TORONTO -- A family is furious with their children’s elementary school after they didn’t pause at 11 a.m. on Remembrance Day because the time conflicted with morning recess.

Burlington, Ont. parents Rebecca Real and Graham McDonald, whose two young children attended Brant Hills Public School, said that Remembrance Day was observed during an assembly at 11:45 a.m. on Nov. 11 this year.

McDonald is an active member of the military and served in Afghanistan in 2008 for nine months. They said the school's principal told them that moving recess to accommodate the minute of silence didn't correspond with the regular daily routine.

"They basically told us it was inconvenient," Real told CTV News Toronto. "War is never convenient but they did it for us, so why they can’t do this for us, and the other military people, is beyond us."


"It doesn’t seem like we’re asking that much. It's the 11th hour, of the 11th day, 11th month. It’s not 11:45 a.m."

Earlier this week, the family went to the school’s principal and the Halton Regional School Board to issue a complaint, but "were met with resistance."

"I went in to have a face-to-face with the principal and basically was told that it's inconvenient at 11 a.m. with the recess bells," McDonald said. 

"My kids should not be outside throwing snowballs at 11 a.m. That's a time to stand still. Be silent and honour the fallen. If you don’t instill that in kids now, good luck in 30 years."


The parents said they will now pull their children, ages five and six, out of school each Remembrance Day so they can teach them the importance of honouring veterans at 11 a.m.

"I'm speaking as a parent and a Canadian. If I wasn't in the military, I would still be arguing for this," McDonald said. 

His wife added that ignoring the 11 a.m. moment a silence feels like a "slap in the face". 

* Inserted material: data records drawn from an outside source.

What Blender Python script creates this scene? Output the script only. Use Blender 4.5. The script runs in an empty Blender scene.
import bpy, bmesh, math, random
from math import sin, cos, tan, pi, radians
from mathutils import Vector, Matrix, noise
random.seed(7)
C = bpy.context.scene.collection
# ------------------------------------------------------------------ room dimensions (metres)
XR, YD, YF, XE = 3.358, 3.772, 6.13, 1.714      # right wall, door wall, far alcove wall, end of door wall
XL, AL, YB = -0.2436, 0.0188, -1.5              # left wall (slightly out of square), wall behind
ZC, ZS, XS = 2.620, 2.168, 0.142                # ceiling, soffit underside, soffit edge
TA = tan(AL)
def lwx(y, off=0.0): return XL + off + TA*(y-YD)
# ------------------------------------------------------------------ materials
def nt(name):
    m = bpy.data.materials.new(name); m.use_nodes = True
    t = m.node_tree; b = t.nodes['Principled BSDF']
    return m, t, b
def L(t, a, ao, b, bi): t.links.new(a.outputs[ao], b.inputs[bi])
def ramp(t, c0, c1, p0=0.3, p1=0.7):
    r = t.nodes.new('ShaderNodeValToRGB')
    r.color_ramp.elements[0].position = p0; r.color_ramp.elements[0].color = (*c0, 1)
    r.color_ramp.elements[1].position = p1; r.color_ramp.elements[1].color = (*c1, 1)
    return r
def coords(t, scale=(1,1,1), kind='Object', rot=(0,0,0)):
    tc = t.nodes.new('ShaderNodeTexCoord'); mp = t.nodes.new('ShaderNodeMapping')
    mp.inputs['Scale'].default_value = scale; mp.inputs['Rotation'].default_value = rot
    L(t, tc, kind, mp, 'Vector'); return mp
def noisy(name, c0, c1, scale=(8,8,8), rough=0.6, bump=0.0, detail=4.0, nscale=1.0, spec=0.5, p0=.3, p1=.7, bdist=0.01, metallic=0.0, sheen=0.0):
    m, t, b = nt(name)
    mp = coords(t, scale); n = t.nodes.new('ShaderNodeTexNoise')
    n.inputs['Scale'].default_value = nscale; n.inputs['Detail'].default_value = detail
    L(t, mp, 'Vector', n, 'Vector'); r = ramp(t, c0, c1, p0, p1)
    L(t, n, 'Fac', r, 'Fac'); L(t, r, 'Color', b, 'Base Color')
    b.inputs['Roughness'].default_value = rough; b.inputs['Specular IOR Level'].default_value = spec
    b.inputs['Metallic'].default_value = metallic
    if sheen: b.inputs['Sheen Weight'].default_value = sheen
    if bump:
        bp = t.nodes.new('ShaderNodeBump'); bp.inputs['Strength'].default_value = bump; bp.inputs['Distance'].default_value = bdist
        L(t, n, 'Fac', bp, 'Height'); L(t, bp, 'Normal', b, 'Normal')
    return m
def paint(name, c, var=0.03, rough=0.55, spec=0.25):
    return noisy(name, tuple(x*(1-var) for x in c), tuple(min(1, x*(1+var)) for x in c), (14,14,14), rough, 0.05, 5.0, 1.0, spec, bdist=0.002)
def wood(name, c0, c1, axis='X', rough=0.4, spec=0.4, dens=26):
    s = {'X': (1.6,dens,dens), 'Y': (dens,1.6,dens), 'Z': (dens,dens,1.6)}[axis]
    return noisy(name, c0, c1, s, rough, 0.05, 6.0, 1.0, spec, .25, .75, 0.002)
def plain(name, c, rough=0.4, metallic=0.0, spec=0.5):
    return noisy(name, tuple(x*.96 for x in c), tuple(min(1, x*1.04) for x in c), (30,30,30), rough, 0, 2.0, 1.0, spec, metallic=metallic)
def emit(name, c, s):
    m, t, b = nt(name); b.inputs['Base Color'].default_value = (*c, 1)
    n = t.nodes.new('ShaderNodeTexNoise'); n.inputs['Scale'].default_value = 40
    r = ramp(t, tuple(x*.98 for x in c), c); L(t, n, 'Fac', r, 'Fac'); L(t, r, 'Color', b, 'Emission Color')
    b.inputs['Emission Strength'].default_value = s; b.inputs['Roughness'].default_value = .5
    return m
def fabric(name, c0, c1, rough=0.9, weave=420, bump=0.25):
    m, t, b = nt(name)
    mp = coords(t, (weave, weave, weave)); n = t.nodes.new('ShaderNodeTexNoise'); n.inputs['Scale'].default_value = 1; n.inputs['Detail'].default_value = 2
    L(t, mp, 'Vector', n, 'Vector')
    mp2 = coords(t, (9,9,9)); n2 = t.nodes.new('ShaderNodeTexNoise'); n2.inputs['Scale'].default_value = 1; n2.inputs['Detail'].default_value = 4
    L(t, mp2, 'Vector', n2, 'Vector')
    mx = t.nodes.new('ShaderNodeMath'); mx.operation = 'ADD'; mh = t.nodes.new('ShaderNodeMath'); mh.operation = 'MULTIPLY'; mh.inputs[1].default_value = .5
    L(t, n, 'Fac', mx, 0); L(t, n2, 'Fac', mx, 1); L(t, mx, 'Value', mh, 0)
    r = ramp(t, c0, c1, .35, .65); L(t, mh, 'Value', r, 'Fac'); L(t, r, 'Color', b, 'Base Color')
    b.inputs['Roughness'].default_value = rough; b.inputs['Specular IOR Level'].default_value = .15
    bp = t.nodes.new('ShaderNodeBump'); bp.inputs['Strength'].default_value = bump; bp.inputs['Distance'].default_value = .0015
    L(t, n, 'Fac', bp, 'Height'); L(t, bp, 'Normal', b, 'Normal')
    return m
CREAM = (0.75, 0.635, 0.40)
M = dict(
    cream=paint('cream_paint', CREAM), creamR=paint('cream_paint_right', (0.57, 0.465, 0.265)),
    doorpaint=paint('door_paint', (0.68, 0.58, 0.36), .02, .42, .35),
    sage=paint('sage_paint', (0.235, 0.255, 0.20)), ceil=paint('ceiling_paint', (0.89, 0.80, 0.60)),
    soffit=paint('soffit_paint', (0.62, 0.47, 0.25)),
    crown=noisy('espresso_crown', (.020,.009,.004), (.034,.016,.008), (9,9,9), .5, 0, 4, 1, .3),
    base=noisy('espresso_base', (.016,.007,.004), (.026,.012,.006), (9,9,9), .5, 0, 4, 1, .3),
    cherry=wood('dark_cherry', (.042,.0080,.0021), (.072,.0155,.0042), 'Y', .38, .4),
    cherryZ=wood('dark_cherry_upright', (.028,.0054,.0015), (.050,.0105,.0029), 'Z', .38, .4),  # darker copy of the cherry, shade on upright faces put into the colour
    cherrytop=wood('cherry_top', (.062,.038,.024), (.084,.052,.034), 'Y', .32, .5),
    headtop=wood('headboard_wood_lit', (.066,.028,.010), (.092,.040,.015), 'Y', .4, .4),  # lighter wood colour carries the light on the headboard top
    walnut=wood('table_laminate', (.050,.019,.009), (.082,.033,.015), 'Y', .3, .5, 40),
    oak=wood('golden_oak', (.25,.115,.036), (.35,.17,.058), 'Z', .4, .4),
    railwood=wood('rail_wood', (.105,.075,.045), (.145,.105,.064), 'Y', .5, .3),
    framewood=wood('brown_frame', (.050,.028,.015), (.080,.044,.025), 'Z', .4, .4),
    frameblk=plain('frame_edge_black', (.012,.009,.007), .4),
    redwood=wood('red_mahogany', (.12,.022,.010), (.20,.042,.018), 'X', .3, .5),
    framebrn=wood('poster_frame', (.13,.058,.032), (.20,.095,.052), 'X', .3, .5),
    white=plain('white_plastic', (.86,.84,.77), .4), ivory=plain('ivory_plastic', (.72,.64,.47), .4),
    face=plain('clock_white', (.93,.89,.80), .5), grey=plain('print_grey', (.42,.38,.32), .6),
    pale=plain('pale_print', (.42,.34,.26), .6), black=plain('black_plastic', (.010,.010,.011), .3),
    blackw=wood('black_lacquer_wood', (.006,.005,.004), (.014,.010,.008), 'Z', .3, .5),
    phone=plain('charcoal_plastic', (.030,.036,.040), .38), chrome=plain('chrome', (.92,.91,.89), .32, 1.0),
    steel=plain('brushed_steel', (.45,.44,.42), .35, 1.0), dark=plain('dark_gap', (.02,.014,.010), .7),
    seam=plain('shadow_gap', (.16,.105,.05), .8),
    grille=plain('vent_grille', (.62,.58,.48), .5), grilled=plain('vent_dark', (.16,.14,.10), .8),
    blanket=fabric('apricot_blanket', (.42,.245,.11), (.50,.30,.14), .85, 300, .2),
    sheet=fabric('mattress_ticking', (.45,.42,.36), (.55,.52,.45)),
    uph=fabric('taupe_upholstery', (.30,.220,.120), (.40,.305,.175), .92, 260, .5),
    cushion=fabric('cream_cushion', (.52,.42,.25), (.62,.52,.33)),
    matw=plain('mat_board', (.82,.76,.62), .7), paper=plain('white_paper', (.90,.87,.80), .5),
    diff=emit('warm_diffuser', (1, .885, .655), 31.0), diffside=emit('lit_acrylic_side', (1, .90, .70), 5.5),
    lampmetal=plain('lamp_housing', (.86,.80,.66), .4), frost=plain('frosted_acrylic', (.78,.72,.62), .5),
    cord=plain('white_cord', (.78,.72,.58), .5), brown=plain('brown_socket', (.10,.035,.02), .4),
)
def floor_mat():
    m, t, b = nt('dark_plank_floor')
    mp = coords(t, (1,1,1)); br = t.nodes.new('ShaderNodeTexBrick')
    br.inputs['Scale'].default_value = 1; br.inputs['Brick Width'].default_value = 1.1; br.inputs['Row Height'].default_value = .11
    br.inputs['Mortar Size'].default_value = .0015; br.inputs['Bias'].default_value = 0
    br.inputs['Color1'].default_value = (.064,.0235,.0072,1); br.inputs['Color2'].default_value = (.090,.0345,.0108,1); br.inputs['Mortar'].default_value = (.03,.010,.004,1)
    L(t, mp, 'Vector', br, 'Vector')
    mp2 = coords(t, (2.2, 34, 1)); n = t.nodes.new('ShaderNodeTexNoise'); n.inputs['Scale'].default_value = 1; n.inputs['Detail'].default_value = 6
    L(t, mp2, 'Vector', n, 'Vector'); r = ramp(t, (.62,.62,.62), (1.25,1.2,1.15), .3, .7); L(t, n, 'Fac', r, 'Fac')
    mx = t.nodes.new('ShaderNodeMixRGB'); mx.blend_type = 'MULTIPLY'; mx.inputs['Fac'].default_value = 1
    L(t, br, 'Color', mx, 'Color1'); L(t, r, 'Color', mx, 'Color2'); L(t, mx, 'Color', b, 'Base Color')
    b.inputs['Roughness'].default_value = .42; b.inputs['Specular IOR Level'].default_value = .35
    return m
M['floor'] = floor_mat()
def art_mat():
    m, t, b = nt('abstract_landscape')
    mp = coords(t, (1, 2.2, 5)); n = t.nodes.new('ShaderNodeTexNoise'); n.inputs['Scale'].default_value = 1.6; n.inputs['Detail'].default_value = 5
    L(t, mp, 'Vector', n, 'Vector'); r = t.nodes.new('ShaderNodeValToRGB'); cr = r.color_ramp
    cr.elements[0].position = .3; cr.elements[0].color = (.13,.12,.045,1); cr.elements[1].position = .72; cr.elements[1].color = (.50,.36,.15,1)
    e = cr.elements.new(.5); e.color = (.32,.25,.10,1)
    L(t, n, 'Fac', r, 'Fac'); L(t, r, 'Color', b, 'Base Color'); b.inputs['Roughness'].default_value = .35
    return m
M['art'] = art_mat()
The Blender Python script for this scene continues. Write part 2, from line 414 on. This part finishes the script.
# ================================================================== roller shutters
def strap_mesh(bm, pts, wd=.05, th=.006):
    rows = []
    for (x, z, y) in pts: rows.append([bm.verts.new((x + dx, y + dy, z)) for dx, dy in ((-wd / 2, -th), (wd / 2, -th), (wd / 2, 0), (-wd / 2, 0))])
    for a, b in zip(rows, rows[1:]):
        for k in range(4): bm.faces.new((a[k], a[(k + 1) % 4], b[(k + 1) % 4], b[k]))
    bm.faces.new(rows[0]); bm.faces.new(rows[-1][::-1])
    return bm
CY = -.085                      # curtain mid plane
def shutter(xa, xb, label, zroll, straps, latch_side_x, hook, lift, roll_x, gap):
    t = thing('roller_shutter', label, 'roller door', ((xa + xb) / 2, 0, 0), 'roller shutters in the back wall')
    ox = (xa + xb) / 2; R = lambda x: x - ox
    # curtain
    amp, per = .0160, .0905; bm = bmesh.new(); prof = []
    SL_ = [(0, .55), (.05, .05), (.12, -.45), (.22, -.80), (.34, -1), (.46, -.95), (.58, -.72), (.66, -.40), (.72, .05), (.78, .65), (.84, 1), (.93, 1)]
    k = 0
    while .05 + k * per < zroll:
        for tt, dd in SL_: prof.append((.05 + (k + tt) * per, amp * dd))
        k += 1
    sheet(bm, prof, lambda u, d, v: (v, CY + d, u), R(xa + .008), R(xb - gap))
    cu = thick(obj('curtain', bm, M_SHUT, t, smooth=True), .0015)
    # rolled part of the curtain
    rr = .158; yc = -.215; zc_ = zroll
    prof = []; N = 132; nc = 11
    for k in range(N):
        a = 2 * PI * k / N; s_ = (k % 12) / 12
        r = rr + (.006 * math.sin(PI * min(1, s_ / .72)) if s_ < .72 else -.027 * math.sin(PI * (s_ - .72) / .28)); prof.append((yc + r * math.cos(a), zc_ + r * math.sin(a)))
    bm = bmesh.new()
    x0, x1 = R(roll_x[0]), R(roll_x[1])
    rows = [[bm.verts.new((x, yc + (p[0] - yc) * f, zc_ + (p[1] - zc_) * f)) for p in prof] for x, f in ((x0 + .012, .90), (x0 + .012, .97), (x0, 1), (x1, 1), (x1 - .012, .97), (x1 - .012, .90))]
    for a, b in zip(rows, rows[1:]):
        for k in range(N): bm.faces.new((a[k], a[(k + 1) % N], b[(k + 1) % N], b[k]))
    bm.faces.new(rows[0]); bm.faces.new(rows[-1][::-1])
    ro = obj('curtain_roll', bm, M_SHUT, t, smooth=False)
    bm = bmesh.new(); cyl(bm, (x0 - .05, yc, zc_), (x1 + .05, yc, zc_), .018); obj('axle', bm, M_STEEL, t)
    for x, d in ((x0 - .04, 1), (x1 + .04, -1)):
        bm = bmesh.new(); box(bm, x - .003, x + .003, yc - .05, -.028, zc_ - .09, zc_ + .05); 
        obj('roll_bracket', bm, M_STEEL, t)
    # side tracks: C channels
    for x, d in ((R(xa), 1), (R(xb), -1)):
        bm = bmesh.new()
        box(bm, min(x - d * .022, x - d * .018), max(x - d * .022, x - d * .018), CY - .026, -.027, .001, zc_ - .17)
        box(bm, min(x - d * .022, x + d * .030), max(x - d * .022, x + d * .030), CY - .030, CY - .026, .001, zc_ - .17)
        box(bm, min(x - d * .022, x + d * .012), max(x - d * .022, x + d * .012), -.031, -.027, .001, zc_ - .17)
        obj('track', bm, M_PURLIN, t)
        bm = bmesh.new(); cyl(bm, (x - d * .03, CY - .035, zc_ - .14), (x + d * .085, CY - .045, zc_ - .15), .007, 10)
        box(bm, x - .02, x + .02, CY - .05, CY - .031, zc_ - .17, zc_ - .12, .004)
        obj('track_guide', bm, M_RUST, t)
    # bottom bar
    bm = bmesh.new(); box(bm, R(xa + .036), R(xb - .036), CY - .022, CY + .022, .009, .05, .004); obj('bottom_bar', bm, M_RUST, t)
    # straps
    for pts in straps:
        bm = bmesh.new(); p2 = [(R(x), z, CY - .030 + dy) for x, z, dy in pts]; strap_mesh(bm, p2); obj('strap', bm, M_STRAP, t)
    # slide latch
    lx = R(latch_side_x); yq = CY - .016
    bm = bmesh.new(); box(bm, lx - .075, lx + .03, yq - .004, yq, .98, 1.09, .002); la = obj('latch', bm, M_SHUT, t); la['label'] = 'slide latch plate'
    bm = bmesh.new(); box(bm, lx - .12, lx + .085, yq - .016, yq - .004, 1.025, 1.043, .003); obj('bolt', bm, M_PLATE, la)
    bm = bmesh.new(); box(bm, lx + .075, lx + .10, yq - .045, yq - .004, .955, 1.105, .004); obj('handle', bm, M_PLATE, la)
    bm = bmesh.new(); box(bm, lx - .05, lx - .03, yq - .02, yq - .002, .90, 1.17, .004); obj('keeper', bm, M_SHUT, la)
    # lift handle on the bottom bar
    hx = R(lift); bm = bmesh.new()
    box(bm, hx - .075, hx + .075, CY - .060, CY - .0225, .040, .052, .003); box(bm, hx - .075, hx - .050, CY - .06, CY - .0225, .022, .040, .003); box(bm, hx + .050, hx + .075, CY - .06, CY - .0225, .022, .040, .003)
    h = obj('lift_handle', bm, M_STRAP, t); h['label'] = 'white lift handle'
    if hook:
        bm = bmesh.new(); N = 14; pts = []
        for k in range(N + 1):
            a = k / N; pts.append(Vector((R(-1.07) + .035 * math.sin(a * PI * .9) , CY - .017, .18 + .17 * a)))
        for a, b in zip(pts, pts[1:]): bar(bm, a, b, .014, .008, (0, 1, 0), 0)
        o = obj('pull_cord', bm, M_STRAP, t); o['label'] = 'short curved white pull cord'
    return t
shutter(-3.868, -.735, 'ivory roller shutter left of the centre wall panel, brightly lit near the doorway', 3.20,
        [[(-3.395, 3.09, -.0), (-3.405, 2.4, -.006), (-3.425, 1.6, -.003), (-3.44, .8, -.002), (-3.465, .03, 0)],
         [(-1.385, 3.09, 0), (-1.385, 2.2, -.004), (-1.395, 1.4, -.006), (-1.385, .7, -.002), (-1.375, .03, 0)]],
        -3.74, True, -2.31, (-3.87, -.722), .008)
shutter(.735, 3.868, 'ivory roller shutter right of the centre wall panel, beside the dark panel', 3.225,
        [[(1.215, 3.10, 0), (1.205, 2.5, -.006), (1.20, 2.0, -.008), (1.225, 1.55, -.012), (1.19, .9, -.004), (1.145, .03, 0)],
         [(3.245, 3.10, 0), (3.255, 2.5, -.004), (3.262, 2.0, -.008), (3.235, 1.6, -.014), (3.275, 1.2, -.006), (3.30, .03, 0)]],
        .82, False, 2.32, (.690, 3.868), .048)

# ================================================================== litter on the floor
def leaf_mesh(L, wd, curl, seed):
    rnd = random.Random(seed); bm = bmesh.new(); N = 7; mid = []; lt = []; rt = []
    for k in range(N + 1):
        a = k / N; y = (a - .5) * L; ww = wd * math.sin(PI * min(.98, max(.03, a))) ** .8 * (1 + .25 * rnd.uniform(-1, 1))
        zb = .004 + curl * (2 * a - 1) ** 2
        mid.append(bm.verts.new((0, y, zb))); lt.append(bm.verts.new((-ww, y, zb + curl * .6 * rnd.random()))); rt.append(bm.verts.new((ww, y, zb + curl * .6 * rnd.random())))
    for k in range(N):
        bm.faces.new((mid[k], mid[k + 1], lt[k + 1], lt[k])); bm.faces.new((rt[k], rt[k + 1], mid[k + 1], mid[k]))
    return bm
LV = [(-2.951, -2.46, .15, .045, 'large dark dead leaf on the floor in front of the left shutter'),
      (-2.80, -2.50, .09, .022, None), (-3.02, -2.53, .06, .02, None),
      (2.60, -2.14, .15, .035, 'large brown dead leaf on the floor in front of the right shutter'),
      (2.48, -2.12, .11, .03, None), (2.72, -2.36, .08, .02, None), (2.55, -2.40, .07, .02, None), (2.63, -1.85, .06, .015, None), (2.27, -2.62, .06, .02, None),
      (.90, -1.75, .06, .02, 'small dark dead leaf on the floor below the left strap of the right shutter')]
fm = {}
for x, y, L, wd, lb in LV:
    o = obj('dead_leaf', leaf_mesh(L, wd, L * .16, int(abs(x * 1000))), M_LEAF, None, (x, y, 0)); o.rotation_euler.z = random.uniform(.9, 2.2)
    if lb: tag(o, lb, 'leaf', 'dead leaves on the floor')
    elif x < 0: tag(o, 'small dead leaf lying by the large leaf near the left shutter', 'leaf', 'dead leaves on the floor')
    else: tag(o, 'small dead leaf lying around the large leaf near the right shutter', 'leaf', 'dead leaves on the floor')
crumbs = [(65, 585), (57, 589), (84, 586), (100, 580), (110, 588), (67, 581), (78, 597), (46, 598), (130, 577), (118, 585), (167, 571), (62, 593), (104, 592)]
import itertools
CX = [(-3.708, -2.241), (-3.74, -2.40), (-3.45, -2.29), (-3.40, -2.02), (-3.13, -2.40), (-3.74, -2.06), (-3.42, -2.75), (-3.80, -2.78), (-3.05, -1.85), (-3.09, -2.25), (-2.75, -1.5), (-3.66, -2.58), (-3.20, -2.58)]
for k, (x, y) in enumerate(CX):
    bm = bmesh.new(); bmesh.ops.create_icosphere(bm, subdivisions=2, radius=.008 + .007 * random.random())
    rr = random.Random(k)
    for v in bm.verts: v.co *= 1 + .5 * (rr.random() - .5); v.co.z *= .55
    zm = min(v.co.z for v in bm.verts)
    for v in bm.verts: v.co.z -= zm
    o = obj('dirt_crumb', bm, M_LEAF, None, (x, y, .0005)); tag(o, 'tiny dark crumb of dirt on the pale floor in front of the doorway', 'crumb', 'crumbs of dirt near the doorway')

"What are we teaching our kids. This is history," she said. 

"I went to this school as a child and I can remember vividly that we would be standing up and an announcement would come on – we would recognize it."

"It wasn't a challenge back in my day, so why is it now?"

Halton District School Board Associate Director David Boag admitted the school missed the 11 a.m. moment of silence, but said hitting it can be a "logistical challenge".

"Every school honours Remembrance Day, they all stop for a moment of silence," Boag told CTV News Toronto.


"To hit 11 a.m. right on when you're dealing with youngsters is really a logistical challenge."

Boag said changing daily schedules is difficult, especially when staff are dealing with students who have special needs.

"Students with special needs sometimes need to follow schedules."

"On the surface, hitting 11 a.m. sounds like a reasonable thing. It's something we’ll talk about but I’ll be honest it will be a real challenge."


Boag added that many of the schools in Halton region do observe Remembrance Day at 11 a.m., even though Brant Hills Public School does not. 

"I would question the value of the timing based on the value of the actual assembly. If you look at the agenda for the ceremony, parents would be blown away by what we do."

Boag said he respects the family's decision to pull their students out of school next year but thinks they wouldn't get the same value at home.

"It's an amazing ceremony," Boag said.

Despite there being no plans to change the timing of next year's Remembrance Day ceremony, Boag said he will now bring the issue to his senior team. 

"I think it's worth us having a discussion about."